Benghazi: The fundamental question that still hasn't been answered

The Benghazi Committee set out to investigate why four Americans died in Benghazi September 11, 2012, not to damage a presidential candidate. Rightly or wrongly, their credibility has been called into question, including by statements from fellow Republicans.

What I’ll be watching for on Thursday is not questions about Hillary Clinton’s emails; but the fundamental question:  What were the Americans doing in Benghazi in the first place?  Consulates and embassy annexes are where diplomats issue visas and find lost luggage, and that’s clearly not what former special forces Americans were doing.

Who was Ambassador Stevens supposed to meet in Benghazi, and who was responsible for his security?

Which Libyan militia groups were we partnering with and who vetted them?

The committee should focus on what happened in the weeks leading up to the Benghazi attack. They should ask why Ambassador Stevens’ repeated calls for more security were ignored.

For over a year there have been unconfirmed reports that the Benghazi was a gun running operation to take Qaddafi’s abandoned weapons and turn them over to Syrian rebels. Is this what the American contractors were doing – running guns?

Were we working with and arming Libyan rebels who turned out to be Al Qaeda-type terrorists?  If that’s true, then not only was this foolish, it was illegal.

Some have said that all of this is reminiscent of Watergate. And yes, Secretary Clinton worked House Judiciary Committee as a 27-year-old staff attorney during the Watergate investigation.  But these are echoes not of Watergate, as some have claimed, but of the Iran-Contra affair.

The committee should focus on what happened in the weeks leading up to the Benghazi attack.

They should ask why Ambassador Stevens’ repeated calls for more security were ignored.
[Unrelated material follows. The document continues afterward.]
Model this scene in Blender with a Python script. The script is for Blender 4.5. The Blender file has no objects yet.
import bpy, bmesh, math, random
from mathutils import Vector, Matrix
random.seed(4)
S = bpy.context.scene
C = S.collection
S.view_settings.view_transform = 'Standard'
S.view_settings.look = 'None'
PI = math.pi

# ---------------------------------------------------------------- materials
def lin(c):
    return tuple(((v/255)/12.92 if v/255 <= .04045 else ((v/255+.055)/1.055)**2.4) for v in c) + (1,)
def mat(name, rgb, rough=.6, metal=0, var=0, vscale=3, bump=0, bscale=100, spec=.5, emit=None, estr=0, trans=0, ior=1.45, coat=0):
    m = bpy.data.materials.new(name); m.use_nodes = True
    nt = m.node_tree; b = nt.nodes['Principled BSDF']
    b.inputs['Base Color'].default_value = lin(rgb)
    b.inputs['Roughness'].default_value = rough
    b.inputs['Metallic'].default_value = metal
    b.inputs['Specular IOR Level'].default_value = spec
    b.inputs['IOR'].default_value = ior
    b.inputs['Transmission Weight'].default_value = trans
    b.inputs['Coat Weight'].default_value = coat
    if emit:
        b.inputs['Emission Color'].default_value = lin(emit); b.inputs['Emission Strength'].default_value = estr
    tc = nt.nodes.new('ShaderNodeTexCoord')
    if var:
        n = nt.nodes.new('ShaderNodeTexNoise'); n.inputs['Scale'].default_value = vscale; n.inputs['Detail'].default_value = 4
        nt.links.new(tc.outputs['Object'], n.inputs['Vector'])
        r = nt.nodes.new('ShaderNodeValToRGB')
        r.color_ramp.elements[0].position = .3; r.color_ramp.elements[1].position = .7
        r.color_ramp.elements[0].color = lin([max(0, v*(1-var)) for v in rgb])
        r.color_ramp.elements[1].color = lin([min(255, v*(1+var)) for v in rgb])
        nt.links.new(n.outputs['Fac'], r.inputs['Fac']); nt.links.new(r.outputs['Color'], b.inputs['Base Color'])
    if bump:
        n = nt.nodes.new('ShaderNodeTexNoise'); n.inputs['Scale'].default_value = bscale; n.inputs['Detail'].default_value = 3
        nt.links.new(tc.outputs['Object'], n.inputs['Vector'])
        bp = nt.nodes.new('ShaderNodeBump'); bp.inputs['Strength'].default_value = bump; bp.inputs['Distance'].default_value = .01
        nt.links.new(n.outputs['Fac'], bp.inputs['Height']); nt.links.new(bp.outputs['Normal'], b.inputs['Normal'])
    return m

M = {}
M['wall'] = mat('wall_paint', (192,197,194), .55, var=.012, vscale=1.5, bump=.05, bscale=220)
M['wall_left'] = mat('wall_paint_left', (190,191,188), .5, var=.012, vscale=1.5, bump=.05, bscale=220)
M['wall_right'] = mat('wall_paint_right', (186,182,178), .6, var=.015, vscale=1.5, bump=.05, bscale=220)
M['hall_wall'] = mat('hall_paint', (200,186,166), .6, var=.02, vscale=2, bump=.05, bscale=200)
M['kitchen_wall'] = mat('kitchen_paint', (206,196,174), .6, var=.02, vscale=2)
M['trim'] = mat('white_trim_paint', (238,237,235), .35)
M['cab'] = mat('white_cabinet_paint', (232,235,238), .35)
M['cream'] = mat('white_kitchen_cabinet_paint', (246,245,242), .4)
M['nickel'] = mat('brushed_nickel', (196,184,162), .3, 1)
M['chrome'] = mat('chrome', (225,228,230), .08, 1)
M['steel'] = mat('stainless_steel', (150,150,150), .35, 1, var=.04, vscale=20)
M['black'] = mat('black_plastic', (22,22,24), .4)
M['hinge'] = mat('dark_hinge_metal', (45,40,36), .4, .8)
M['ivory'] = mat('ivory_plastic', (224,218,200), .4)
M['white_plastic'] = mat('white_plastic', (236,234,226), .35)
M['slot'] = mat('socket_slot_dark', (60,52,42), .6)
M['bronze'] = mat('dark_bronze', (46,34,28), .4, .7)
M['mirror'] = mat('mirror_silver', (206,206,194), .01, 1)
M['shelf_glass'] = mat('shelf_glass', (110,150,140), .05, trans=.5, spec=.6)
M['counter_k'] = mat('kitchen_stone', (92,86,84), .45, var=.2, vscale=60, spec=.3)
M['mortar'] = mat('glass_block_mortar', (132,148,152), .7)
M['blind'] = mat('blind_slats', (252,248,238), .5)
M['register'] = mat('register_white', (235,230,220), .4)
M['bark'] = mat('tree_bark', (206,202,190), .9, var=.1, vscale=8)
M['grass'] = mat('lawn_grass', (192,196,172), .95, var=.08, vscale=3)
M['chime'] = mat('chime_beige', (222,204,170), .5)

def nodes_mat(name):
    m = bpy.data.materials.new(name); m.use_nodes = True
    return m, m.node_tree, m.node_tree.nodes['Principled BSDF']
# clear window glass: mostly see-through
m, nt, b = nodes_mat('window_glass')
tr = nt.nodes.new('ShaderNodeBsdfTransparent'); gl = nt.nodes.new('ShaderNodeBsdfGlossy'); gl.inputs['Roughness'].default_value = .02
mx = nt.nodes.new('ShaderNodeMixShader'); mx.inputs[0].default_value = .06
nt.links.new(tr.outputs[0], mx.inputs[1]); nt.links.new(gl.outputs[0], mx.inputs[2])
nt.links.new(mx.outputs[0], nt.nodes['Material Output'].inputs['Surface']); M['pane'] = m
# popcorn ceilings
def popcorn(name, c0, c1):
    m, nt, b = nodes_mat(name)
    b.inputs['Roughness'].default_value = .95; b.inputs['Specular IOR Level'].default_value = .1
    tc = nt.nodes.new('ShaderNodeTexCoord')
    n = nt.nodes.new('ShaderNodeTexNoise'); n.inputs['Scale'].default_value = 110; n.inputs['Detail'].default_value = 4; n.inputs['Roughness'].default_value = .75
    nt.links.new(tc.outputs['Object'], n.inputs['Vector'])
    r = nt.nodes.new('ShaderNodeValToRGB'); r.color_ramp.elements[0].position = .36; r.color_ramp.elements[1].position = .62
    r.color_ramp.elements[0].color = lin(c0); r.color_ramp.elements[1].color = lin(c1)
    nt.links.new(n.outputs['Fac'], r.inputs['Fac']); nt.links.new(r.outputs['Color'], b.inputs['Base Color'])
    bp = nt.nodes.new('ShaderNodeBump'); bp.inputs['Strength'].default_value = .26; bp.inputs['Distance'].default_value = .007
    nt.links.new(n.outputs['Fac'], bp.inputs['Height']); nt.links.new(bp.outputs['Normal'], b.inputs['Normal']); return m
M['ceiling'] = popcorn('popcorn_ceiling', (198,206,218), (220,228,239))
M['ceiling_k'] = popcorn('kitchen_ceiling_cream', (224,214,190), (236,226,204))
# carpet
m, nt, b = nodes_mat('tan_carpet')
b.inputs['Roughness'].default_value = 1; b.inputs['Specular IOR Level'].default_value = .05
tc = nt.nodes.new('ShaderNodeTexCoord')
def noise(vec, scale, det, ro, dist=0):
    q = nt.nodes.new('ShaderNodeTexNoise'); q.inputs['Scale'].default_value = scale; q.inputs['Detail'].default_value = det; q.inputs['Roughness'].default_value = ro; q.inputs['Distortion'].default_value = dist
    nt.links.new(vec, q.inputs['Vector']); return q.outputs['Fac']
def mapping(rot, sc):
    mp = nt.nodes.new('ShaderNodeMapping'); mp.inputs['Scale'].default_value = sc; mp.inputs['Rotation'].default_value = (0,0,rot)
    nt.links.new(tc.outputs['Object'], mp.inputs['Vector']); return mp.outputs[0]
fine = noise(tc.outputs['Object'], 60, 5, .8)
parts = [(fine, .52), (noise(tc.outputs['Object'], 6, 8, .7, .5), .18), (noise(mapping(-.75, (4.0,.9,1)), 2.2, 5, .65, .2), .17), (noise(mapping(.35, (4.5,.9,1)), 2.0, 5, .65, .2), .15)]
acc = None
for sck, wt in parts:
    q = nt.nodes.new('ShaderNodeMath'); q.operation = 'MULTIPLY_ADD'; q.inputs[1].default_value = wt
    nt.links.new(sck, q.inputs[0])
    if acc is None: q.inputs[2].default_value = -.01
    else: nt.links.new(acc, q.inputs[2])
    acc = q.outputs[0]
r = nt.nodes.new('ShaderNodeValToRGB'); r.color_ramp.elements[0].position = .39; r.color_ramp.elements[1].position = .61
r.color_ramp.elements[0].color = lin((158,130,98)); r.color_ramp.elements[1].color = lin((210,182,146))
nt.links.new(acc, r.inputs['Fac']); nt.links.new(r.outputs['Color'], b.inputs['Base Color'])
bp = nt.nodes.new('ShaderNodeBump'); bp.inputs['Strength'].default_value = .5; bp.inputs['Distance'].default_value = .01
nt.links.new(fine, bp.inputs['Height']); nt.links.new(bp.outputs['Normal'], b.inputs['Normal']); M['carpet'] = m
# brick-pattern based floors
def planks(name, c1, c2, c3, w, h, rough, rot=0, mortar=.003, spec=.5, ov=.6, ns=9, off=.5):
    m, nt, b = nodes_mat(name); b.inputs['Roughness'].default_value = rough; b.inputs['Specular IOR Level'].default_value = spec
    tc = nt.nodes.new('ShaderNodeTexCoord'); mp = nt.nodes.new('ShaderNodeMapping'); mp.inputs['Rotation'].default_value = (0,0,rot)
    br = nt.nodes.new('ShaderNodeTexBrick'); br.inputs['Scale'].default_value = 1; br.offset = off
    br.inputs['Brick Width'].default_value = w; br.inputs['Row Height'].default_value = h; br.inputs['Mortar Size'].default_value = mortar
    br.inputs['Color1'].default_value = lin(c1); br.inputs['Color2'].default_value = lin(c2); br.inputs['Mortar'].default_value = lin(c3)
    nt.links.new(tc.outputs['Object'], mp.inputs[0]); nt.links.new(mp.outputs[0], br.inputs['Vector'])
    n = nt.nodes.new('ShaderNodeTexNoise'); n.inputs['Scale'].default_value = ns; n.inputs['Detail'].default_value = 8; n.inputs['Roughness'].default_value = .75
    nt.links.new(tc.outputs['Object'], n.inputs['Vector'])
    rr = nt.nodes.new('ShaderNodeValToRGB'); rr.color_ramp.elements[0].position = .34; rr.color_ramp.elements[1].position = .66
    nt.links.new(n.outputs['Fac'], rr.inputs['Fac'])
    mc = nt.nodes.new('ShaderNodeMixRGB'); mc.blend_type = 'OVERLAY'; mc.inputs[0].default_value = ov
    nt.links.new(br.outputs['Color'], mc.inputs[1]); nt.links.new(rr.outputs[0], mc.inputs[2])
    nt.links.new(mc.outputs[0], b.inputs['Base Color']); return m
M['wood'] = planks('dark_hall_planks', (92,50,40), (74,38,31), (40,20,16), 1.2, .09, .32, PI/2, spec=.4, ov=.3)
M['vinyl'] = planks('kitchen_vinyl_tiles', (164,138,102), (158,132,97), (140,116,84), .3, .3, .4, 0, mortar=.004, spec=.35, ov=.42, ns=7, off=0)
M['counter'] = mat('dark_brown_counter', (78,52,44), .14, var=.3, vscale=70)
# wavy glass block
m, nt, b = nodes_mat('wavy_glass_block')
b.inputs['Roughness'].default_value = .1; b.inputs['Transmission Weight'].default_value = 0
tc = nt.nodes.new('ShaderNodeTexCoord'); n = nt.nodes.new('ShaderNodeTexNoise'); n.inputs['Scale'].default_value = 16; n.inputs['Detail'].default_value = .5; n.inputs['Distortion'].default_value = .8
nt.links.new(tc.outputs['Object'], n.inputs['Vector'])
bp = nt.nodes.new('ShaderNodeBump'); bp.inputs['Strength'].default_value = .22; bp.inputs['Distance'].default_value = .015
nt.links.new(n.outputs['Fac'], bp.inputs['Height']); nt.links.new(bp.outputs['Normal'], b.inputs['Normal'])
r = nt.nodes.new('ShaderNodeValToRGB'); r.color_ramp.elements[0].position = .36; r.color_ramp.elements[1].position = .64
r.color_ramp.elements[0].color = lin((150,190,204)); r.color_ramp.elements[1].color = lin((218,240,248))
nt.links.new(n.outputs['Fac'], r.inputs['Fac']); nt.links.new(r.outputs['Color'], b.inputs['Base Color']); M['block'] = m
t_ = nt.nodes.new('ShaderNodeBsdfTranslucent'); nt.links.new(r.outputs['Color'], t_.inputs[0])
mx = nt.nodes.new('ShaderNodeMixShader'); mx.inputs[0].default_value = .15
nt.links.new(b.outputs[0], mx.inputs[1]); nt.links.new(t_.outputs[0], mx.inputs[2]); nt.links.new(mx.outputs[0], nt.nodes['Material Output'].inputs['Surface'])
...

They should question why there was no rescue mission mounted while our men were under attack.

And, yes, they should ask who decided to lie about the events on September 11, 2012 being a planned terrorist attack and instead of using the lame excuse that they were the result of a YouTube video sparking a demonstration that got out of hand.

These questions have all been asked before but they have never answered.

Now, fast forward to October 22, 2015, the committee has new evidence, including Ambassador Stevens’ own emails. This time it will be difficult for any witness to keep dodging the questions.

Finally, and perhaps the most fundamental question of all – was the fiasco of the Libyan war another example of the Obama administration’s love affair with moderately radical Islamists? Has the Obama administration been willfully blind -- from the start -- to the dangers posed by all radical Islamists in Libya, in Egypt, in Syria, in Iraq, in Iran?

There is an overwhelming temptation for any politician in today’s Washington to be partisan.  But it was the same forty years ago during the Watergate scandal.

I know because I was there, working for Richard Nixon and Henry Kissinger as a young aide in the West Wing.  It was a dark time not just for the Nixon team, but for the country.

The nation’s business was put on hold for well over a year while we investigated the president and his closest associates.

In the end, the system worked. Nixon resigned, a new president was sworn in and the rift was healed. It was due in no small part to the integrity of the Watergate Committee members – both Republican and Democrat.

Most of them were able to rise above politics and serve the nation’s business. A few, however, learned a different lesson – not the lesson that no one is above the law, but as long as you don’t get caught…

Was Secretary Clinton trying to hide something with her private email system? Perhaps. But that’s for the FBI to decide, not the House Republicans.